Environ un million d'enfants de la minorité tibétaine sont affectés par les politiques du gouvernement chinois visant à assimiler les Tibétains sur les plans culturel, religieux et linguistique par le biais d'un système de pensionnat, ont averti lundi des experts indépendants de l'ONU.
« Nous sommes très préoccupés par le fait que, ces dernières années, le système des pensionnats pour les enfants tibétains semble agir comme un programme obligatoire à grande échelle destiné à assimiler les Tibétains à la culture majoritaire Han, ce qui est contraire aux normes internationales en matière de droits de l'homme », ont déclaré Fernand de Varennes, Rapporteur spécial de l'ONU sur les questions relatives aux minorités, Farida Shaheed, Rapporteure spéciale sur le droit à l'éducation et Alexandra Xanthaki, Rapporteure spéciale dans le domaine des droits culturels.
Les experts ont indiqué que, dans les pensionnats, le contenu et l'environnement éducatif sont construits autour de la culture Han majoritaire, les manuels scolaires reflétant presque exclusivement l'expérience vécue par les élèves Han.
Les enfants de la minorité tibétaine sont donc contraints de suivre un programme d’« enseignement obligatoire » en chinois mandarin (putonghua) sans avoir accès à un enseignement traditionnel ou culturellement pertinent. Les écoles gouvernementales de langue putonghua ne proposent pas d'étude approfondie de la langue, de l'histoire et de la culture de la minorité tibétaine.
« En conséquence, les enfants tibétains perdent leur aisance avec leur langue maternelle et leur capacité à communiquer facilement avec leurs parents et grands-parents en langue tibétaine, ce qui contribue à leur assimilation et à l'érosion de leur identité », ont déclaré les experts.
L'augmentation notable du nombre de pensionnats qui fonctionnent à l'intérieur et à l'extérieur de la région autonome du Tibet et du nombre d'enfants tibétains qui y vivent, est aussi source de préoccupation.
Fermeture d’écoles rurales dans les zones peuplées de Tibétains
S'il existe des pensionnats dans d'autres régions de Chine, leur proportion dans les zones peuplées par la minorité tibétaine est beaucoup plus élevée, et ce pourcentage a augmenté ces dernières années. Alors qu'au niveau national, le pourcentage d'élèves en internat est supérieur à 20%, les informations reçues indiquent que la grande majorité des enfants tibétains sont dans des pensionnats, soit près d'un million d'enfants au total.
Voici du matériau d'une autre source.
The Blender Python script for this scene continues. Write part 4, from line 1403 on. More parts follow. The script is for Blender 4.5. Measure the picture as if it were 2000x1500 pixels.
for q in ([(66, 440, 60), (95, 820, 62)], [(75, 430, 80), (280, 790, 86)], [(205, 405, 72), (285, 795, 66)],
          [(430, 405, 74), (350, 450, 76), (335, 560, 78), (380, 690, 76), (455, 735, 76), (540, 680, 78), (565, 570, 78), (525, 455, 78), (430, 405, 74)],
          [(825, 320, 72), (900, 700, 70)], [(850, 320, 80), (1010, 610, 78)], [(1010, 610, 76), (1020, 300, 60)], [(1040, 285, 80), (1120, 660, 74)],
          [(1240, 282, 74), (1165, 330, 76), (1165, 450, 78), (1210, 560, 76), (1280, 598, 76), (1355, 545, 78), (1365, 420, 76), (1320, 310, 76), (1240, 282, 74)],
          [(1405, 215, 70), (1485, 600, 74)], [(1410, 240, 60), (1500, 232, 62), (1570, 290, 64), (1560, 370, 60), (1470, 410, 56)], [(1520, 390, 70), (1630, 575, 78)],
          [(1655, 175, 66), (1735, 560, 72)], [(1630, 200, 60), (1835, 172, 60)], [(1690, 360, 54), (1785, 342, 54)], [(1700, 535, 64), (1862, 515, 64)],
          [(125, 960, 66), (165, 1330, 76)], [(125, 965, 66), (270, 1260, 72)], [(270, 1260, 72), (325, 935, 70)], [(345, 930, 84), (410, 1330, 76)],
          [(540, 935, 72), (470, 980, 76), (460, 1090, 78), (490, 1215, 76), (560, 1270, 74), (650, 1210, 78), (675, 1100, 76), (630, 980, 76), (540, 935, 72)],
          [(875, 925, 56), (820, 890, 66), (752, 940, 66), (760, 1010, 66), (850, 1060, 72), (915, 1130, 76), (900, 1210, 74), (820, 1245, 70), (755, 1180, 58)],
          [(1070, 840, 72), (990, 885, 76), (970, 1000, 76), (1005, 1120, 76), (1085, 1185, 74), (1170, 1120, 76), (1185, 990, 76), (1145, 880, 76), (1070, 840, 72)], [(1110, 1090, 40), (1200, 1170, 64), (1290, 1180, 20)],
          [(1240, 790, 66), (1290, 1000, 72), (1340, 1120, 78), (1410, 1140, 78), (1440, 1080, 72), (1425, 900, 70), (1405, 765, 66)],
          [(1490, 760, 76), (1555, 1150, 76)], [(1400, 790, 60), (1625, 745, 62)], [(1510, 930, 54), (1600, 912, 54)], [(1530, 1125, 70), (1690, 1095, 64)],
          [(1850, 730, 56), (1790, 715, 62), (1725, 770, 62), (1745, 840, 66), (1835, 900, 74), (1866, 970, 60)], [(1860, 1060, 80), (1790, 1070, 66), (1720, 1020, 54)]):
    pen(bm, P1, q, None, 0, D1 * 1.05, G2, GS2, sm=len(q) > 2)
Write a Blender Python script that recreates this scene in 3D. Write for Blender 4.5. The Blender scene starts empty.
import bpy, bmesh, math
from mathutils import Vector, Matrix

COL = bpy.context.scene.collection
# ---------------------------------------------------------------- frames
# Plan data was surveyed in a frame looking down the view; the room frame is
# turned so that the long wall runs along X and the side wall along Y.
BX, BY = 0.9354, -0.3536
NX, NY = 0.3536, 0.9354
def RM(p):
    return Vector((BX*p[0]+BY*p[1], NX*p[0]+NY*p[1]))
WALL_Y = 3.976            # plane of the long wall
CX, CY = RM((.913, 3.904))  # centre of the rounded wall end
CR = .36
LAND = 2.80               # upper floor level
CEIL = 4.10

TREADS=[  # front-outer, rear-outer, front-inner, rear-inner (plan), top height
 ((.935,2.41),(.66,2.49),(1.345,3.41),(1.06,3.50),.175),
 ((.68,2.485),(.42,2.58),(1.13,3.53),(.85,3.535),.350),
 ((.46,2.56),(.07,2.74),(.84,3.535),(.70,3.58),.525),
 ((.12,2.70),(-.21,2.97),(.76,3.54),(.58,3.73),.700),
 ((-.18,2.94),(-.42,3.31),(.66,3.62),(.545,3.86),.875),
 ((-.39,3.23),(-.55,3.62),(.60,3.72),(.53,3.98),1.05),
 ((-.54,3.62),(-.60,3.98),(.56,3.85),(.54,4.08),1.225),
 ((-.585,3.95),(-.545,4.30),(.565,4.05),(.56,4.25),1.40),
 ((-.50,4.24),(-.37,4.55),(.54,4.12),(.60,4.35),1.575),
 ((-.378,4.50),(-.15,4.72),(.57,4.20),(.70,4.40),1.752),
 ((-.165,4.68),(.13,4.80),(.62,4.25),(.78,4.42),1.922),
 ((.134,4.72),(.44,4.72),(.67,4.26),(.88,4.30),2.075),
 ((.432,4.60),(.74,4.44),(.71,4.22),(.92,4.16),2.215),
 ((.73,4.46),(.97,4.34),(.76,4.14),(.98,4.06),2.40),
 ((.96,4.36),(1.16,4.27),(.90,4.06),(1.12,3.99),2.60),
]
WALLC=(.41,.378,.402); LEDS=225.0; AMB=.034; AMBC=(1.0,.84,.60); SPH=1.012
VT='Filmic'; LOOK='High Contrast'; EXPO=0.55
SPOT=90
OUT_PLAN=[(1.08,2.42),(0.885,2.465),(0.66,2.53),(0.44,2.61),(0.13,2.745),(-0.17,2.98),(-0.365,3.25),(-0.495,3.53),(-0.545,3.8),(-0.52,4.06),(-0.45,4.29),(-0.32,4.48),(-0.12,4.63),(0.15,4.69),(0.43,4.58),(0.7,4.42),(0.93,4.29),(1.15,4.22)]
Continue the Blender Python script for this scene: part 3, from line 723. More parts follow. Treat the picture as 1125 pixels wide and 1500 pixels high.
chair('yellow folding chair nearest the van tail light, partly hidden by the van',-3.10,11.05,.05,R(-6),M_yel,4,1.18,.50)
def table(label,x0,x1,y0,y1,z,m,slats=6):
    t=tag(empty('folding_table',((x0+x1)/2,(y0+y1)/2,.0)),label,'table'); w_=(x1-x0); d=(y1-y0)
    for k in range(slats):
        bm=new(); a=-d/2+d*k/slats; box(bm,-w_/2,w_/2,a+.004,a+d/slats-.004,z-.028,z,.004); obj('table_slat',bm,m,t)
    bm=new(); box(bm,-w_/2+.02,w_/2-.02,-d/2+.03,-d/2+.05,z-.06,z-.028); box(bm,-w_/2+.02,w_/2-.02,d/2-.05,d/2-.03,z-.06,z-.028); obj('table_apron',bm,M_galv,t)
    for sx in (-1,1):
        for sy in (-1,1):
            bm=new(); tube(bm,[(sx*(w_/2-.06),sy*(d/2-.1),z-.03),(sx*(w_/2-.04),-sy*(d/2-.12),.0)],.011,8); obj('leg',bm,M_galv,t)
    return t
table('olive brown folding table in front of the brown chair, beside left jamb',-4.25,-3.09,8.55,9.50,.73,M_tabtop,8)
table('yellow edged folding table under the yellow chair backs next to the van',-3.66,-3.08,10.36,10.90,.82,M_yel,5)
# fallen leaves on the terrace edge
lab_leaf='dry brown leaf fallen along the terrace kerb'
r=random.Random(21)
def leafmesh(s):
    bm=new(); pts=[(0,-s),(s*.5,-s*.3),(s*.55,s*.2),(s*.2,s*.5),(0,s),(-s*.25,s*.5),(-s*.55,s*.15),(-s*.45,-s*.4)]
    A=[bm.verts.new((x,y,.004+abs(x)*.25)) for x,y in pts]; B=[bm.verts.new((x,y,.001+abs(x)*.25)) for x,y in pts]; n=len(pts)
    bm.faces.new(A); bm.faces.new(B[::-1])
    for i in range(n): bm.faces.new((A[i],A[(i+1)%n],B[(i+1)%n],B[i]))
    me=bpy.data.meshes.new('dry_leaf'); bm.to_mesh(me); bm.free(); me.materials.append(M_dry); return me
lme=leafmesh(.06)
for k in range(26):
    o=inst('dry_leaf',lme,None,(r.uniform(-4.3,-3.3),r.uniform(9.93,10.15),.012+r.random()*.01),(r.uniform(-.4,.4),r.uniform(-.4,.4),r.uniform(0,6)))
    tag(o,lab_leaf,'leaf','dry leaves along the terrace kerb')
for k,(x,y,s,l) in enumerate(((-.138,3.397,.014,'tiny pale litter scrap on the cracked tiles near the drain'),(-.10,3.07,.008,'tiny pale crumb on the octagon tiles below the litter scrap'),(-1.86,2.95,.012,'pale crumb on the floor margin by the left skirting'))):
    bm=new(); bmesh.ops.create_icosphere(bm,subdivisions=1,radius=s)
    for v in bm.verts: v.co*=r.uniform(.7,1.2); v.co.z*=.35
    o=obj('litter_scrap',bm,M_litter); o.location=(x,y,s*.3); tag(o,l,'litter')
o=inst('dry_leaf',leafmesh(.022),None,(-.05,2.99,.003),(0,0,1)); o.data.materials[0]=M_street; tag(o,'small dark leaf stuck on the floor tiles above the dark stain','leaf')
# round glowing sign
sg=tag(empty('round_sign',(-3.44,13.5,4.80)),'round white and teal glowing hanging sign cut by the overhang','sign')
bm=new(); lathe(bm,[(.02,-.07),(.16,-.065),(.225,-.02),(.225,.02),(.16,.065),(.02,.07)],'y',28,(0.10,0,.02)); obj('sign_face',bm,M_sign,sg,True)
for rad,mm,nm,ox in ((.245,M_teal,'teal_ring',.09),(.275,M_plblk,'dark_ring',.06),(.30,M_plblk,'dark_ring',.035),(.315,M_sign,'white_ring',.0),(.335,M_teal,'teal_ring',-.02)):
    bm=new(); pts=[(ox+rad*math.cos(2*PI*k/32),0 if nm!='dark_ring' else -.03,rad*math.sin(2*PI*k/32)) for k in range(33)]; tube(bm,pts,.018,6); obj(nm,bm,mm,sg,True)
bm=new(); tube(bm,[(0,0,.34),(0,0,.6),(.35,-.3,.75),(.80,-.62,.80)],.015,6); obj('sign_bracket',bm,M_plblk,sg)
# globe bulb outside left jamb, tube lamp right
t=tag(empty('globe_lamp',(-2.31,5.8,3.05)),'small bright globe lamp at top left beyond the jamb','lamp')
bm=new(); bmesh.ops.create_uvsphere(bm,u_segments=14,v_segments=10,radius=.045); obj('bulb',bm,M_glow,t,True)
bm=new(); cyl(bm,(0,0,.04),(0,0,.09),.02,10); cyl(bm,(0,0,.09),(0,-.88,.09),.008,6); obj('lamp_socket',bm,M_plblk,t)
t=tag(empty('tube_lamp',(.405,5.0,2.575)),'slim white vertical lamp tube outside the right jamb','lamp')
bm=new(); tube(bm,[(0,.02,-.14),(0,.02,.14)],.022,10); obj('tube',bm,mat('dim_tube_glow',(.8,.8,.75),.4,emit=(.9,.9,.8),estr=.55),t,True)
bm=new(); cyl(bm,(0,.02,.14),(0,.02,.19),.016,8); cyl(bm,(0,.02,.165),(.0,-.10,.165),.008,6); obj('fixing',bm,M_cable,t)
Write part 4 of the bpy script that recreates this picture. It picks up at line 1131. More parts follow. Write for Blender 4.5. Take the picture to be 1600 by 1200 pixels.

« Cette augmentation du nombre d'élèves tibétains en internat est due à la fermeture d'écoles rurales dans des zones qui tendent à être peuplées de Tibétains, et à leur remplacement par des écoles de canton ou de comté qui utilisent presque exclusivement le putonghua dans l'enseignement et les communications, et qui exigent généralement que les enfants soient en internat », ont déclaré les experts. « Beaucoup de ces pensionnats sont situés loin des maisons familiales des élèves qui y sont pensionnaires ».
« Nous sommes alarmés par ce qui semble être une politique d'assimilation forcée de l'identité tibétaine à la majorité dominante Han-chinoise, par le biais d'une série d'actions oppressives contre les institutions éducatives, religieuses et linguistiques tibétaines », ont déclaré les experts.
Selon eux, ces politiques sont contraires à l'interdiction de la discrimination et aux droits à l'éducation, aux droits linguistiques et culturels, à la liberté de religion ou de croyance et aux autres droits des minorités du peuple tibétain.
« Il s'agit d'un revirement par rapport à des politiques qui étaient plus inclusives ou accommodantes à certains égards », ont déclaré les experts.
La Conférence centrale sur les affaires ethniques qui s'est tenue à Beijing en août 2021, a appelé tous les groupes ethniques à être guidés pour toujours placer les intérêts de la nation chinoise au-dessus de tout.
« Cet appel a réaffirmé l'idée de construire un État socialiste moderne et fort basé sur une identité nationale chinoise unique », ont souligné les experts de l'ONU, « Les initiatives visant à promouvoir la langue et la culture tibétaines seraient supprimées, et les personnes défendant la langue et l'éducation tibétaines seraient persécutées ».
NOTE
Les rapporteurs spéciaux font partie de ce que l'on appelle les procédures spéciales du Conseil des droits de l'homme. Les procédures spéciales, le plus grand corps d'experts indépendants du système des droits de l'homme des Nations unies, sont le nom général des mécanismes indépendants d'enquête et de surveillance du Conseil qui traitent soit de situations nationales spécifiques, soit de questions thématiques dans toutes les régions du monde. Les experts des procédures spéciales travaillent sur une base volontaire ; ils ne font pas partie du personnel de l'ONU et ne reçoivent pas de salaire pour leur travail. Ils sont indépendants de tout gouvernement ou organisation et servent à titre individuel.